Por favor, alguém me ajude com essa questão de Geometria:
Please, can someone help me with this geometry question?
Given the point $A(3,4,-2)$ and the line $$r:\left\{\begin{array}{l} x = 1 + t \\ y = 2 - t \\ z = 4 + 2t \end{array} \right.$$ compute the distance from $A$ to $r$. (Answer: $\sqrt{20}$)
On
Consider the vector $\vec{PA}=(-2,-2,-6)$ and the vector that gives the direction of the line $\vec{v}=(1,-1,2).$ These two vectors form a parallelogram and the height of this parallelogram is the distance between the point and the line (since distance is realized in the direction perperdicular to the line through $A$). Now, to get the height of the parallelogram we divide its area by the basis, that is
$$\frac{|\vec{PA}\times \vec{v}|}{|\vec{v}|}.$$
You compute
$$\vec{PA}\times \vec{v}=\left|\begin{array}{ccc} \vec{i} & \vec{j} & \vec{k}\\ -2 & -2 & - 6\\ 1 & -1 & 2\end{array}\right|,$$ get its module, divide by the module of $\vec{v}$ and you have the desired solution.
Pra achar a distância de um ponto à uma reta faça o seguinte: Pegue um ponto qualquer da reta, digamos, $P$. Então calcule o vetor $\vec{PA} = A - P$. Depois, calcule a projeção deste vetor sobre a reta $r$, usando a fórmula: $$\mathrm{proj}_v \vec{PA} = \frac{\vec{PA} \cdot v}{v \cdot v}~v$$ onde $v$ é o vetor diretor da reta dada. Assim, o vetor $w = \vec{PA} - \mathrm{proj}_v \vec{PA}$ é perpendicular à reta. Seja $s$ outra reta, dada por $$s: X = A + tw, \quad t \in \Bbb R$$ Ache a interseção entre as retas $r$ e $s$, chamemos esse ponto de $B$. A distância entre $A$ e $B$ é a distância procurada. Siga os passos com calma que você deve conseguir.
Neste site, é melhor sempre postar as dúvidas em inglês. Você deu sorte que eu sei português e apareci aqui, mas nem sempre vai aparecer alguém que saiba!

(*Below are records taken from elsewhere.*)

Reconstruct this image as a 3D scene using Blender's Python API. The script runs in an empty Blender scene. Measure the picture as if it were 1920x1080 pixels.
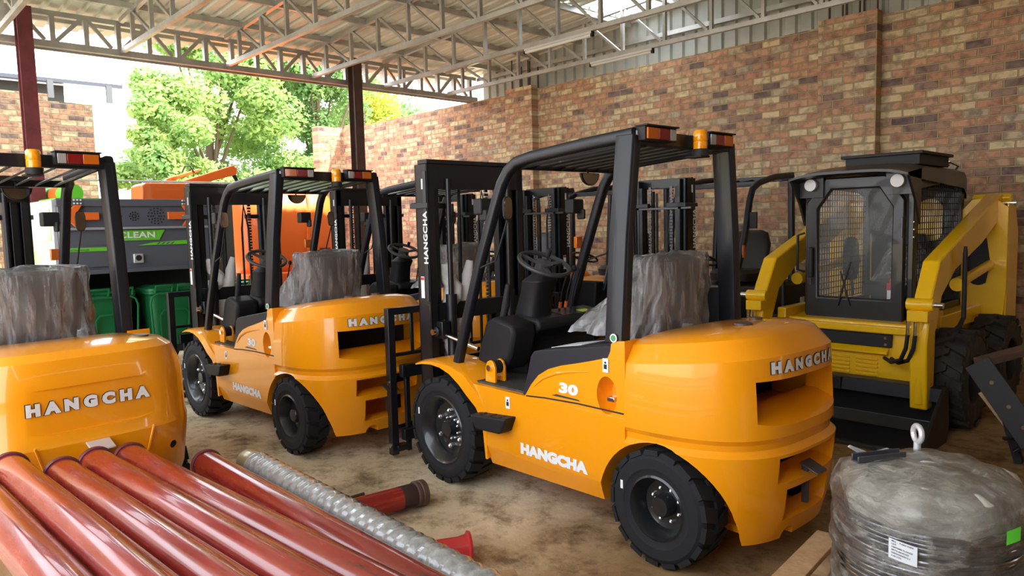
import bpy, bmesh, math, random
from math import sin, cos, pi, radians as R, sqrt
from mathutils import Vector as V, Matrix, Quaternion, noise as mnoise
from mathutils.bvhtree import BVHTree
random.seed(7)
scene = bpy.context.scene
COL = scene.collection
# ---------------------------------------------------------------- camera
F_PX, PITCH, ROLL, CAM_H, WALL_A = 1366.84, 0.0865701, -0.0241228, 1.67343, 2.3274461
ca = pi/2 - WALL_A
F0 = V((cos(ca), sin(ca), 0)); R0 = V((sin(ca), -cos(ca), 0)); ZZ = V((0, 0, 1))
fwd = F0*cos(PITCH) - ZZ*sin(PITCH); up0 = F0*sin(PITCH) + ZZ*cos(PITCH)
rgt = R0*cos(ROLL) + up0*sin(ROLL); upv = -R0*sin(ROLL) + up0*cos(ROLL)
cam = bpy.data.cameras.new('camera'); cam_o = bpy.data.objects.new('camera', cam); COL.objects.link(cam_o)
mw = Matrix.Identity(4)
for i in range(3):
    mw[i][0] = rgt[i]; mw[i][1] = upv[i]; mw[i][2] = -fwd[i]
mw[2][3] = CAM_H
cam_o.matrix_world = mw
cam.sensor_width = 36; cam.lens = F_PX/1920*36; cam.clip_start = 0.05; cam.clip_end = 300
scene.camera = cam_o
# ---------------------------------------------------------------- world, sun, exposure
world = bpy.data.worlds.new('sky'); scene.world = world; world.use_nodes = True
wn = world.node_tree.nodes; wl = world.node_tree.links
bg = wn['Background']; bg.inputs[1].default_value = 3.3
tc = wn.new('ShaderNodeTexCoord'); sep = wn.new('ShaderNodeSeparateXYZ'); rmp = wn.new('ShaderNodeValToRGB')
wl.new(tc.outputs['Generated'], sep.inputs[0]); wl.new(sep.outputs[2], rmp.inputs[0]); wl.new(rmp.outputs[0], bg.inputs[0])
rmp.color_ramp.elements[0].position = 0.0; rmp.color_ramp.elements[0].color = (0.95, 0.96, 1.0, 1)
rmp.color_ramp.elements[1].position = 0.6; rmp.color_ramp.elements[1].color = (0.78, 0.88, 1.0, 1)
sun = bpy.data.lights.new('sun', 'SUN'); sun.energy = 11; sun.angle = R(1.2); sun.color = (1, .94, .82)
sun_o = bpy.data.objects.new('sun', sun); COL.objects.link(sun_o)
sun_o.rotation_euler = V((-0.38, -0.36, 0.85)).to_track_quat('Z', 'Y').to_euler()
vs = scene.view_settings
vs.view_transform = 'Standard'; vs.look = 'None'; vs.gamma = 1; vs.use_curve_mapping = False; vs.exposure = 0.66
scene.render.film_transparent = False
# ---------------------------------------------------------------- materials
MAT = {}
def mat(name, col=(.5, .5, .5), rough=.5, metal=0, coat=0, alpha=1, trans=0, emit=None, est=1, spec=.5, bump=0, bscale=40, vary=0, vscale=6, col2=None, ior=1.45):
    m = bpy.data.materials.new(name); m.use_nodes = True
    n = m.node_tree.nodes; l = m.node_tree.links; b = n['Principled BSDF']
    b.inputs['Base Color'].default_value = (*col, 1); b.inputs['Roughness'].default_value = rough
    b.inputs['Metallic'].default_value = metal; b.inputs['Coat Weight'].default_value = coat
    b.inputs['Coat Roughness'].default_value = .04; b.inputs['Alpha'].default_value = alpha
    b.inputs['Transmission Weight'].default_value = trans; b.inputs['Specular IOR Level'].default_value = spec
    b.inputs['IOR'].default_value = ior
    if emit: b.inputs['Emission Color'].default_value = (*emit, 1); b.inputs['Emission Strength'].default_value = est
    t = n.new('ShaderNodeTexCoord')
    if vary or col2:
        ns = n.new('ShaderNodeTexNoise'); ns.inputs['Scale'].default_value = vscale; ns.inputs['Detail'].default_value = 8
        ns.inputs['Roughness'].default_value = .65
        l.new(t.outputs['Object'], ns.inputs['Vector'])
        r = n.new('ShaderNodeValToRGB'); l.new(ns.outputs['Fac'], r.inputs[0]); l.new(r.outputs[0], b.inputs['Base Color'])
        c2 = col2 or tuple(c*(1-vary) for c in col)
        r.color_ramp.elements[0].position = .38; r.color_ramp.elements[0].color = (*c2, 1)
        r.color_ramp.elements[1].position = .62; r.color_ramp.elements[1].color = (*col, 1)
    if bump:
        nb = n.new('ShaderNodeTexNoise'); nb.inputs['Scale'].default_value = bscale; nb.inputs['Detail'].default_value = 6
        l.new(t.outputs['Object'], nb.inputs['Vector'])
        bp = n.new('ShaderNodeBump'); bp.inputs['Strength'].default_value = bump; bp.inputs['Distance'].default_value = .01
        l.new(nb.outputs['Fac'], bp.inputs['Height']); l.new(bp.outputs['Normal'], b.inputs['Normal'])
    MAT[name] = m
    return m
ORANGE = mat('orange_paint', (.95, .34, .003), .30, coat=.8, bump=.02, bscale=9)
ORDARK = mat('orange_machine_paint', (.85, .16, .02), .4, coat=.3)
BLACK = mat('black_semigloss', (.009, .0095, .012), .4, coat=.15)
BLACKM = mat('black_matte', (.016, .016, .017), .62)
GUARD = mat('guard_dark_grey', (.010, .0115, .017), .42, coat=.12, spec=.4)
GUN = mat('gunmetal', (.09, .095, .11), .38, metal=.6)
RUB = mat('rubber', (.017, .017, .019), .75, spec=.3, bump=.15, bscale=60)
RUBD = mat('dusty_rubber', (.045, .038, .030), .8, bump=.3, bscale=40, vary=.5, vscale=14)
RIM = mat('rim_black', (.015, .016, .018), .3, coat=.4)
GUN2 = mat('mast_flange_grey', (.035, .037, .043), .4)
WHEELG = mat('wheel_grey', (.045, .045, .048), .45)
CHROME = mat('chrome', (.82, .82, .82), .18, metal=1)
STEEL = mat('galvanised_steel', (.62, .62, .60), .42, metal=.75, vary=.25, vscale=3)
WHITE = mat('white_decal', (.85, .85, .86), .5)
LETTER = mat('silver_letter', (.80, .78, .76), .35, coat=.3)
RED = mat('red_lens', (.24, .006, .008), .15, coat=1)
AMB = mat('amber_lens', (.62, .14, .008), .12, coat=1)
AMBG = mat('amber_beacon', (1.0, .36, .0), .12, coat=1)
CLR = mat('clear_lens', (.42, .41, .40), .12, coat=1)
FLOORMAT = mat('floor_mat', (.03, .028, .026), .7, col2=(.07, .06, .05), vscale=12)
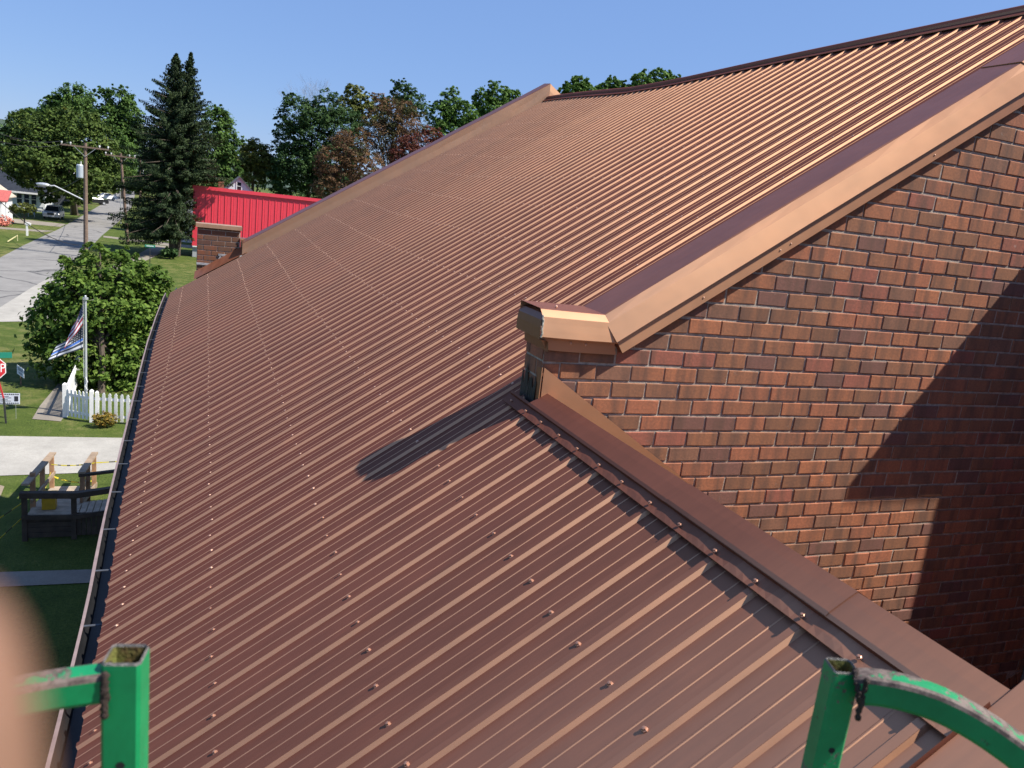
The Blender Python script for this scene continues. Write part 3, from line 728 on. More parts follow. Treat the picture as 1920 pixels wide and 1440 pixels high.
for lb, Y, lst, mt, nn, sz in [
    ('low yellowish green tree just left of the tall dark maple', 135, [(480,290,28,30,0),(470,320,30,25,0),(500,315,22,30,0),(455,300,16,24,4)], 'olive', 6500, .6),
    ('tall dark green maple beside the white gabled house', 132, [(560,215,36,36,0),(610,200,34,32,0),(545,260,34,42,0),(590,255,50,50,-1),(640,240,40,44,0),(560,310,45,45,-1),(620,300,50,45,-1),(530,335,28,40,0),(600,345,50,30,0)], 'maple_dark', 20000, .42),
    ('olive green treetop showing over the rusty crown', 140, [(665,178,22,20,0),(650,205,24,25,0),(685,210,22,26,0)], 'olive', 4500, .42),
    ('small dark treetop between the olive and the bright green crowns', 142, [(757,172,24,20,0),(775,195,30,24,0),(735,198,26,20,0),(710,200,22,22,0)], 'maple_dark', 5200, .42),
    ('rust brown tree thinning out above the red building', 112, [(655,275,38,32,0),(620,300,30,30,0),(680,310,42,32,0),(640,335,45,26,0),(610,345,24,30,0)], 'rust', 11000, .26),
    ('taller rust brown tree right of the thinning one', 118, [(735,215,42,34,0),(770,235,42,32,0),(725,255,42,40,0),(790,262,36,26,0),(700,235,26,30,0),(745,290,45,26,0)], 'rust', 12500, .26),
    ('dark crimson low crown against the gold coping', 114, [(785,270,38,20,0),(760,290,30,20,0),(810,250,20,16,0)], 'crimson', 4800, .25),
    ('bright green tree with a pointed crown behind the gold coping', 125, [(845,195,22,28,0),(825,215,24,28,0),(870,215,28,24,0),(840,245,30,25,0),(885,240,24,26,0)], 'bright', 8200, .40),
    ('bright green double headed tree left of the end of the gold coping', 128, [(905,185,18,20,0),(935,175,22,22,0),(958,182,17,18,0),(925,205,38,22,0)], 'bright', 6800, .40),
    ('leafy treetop peeping over the dip of the ridge', 76, [(1088,158,18,16,0),(1070,168,16,12,0),(1100,172,26,14,0),(1055,175,12,8,0)], 'bright', 4200, .33),
    ('treetop over the ridge between two others', 78, [(1150,160,16,14,0),(1130,166,14,10,0),(1165,164,14,12,0),(1145,178,30,12,0)], 'bright', 3600, .33),
    ('rightmost broad treetop above the ridge', 76, [(1205,150,20,17,0),(1240,145,24,16,0),(1262,155,18,13,0),(1225,165,34,16,0),(1190,165,12,12,0)], 'bright', 5600, .33)]:
    L_ = px_lobes(Y, lst); bx = sum(l[0] for l in L_)/len(L_)
    o = tree('turning_tree' if mt in ('rust','crimson') else 'green_tree', lb, (bx, Y+.4, GZ), L_, nn, sz, M[mt], 'trees behind the red building' if lst[0][0] < 1000 else 'treetops over the ridge', .28, .2, 'tree', 4 if mt == 'rust' else 0)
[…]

In English: To find the distance from the point to the line, do the following: take any point in the line, let's call it $P$. Then find the vector $\vec{PA} = A - P$. After, compute the projection of this vector on the line $r$, using the formula $$\mathrm{proj}_v \vec{PA} = \frac{\vec{PA} \cdot v}{v \cdot v}~v$$ where $v$ is the direction of the given line. This way, the vector $w = \vec{PA} - \mathrm{proj}_v \vec{PA}$ is orthogonal to the line. Let $s$ be another line, given by $$s: X = A + tw, \quad t \in \Bbb R$$ Find the intersection between the lines $r$ and $s$, and let's call this point $B$. The distance between $A$ and $B$ is the distance you seek. Follow the steps calmly and you should manage it.
In this site, it is better to always ask your questions in english. You were lucky that I know portuguese and I showed up here, but not always will show up someone who do!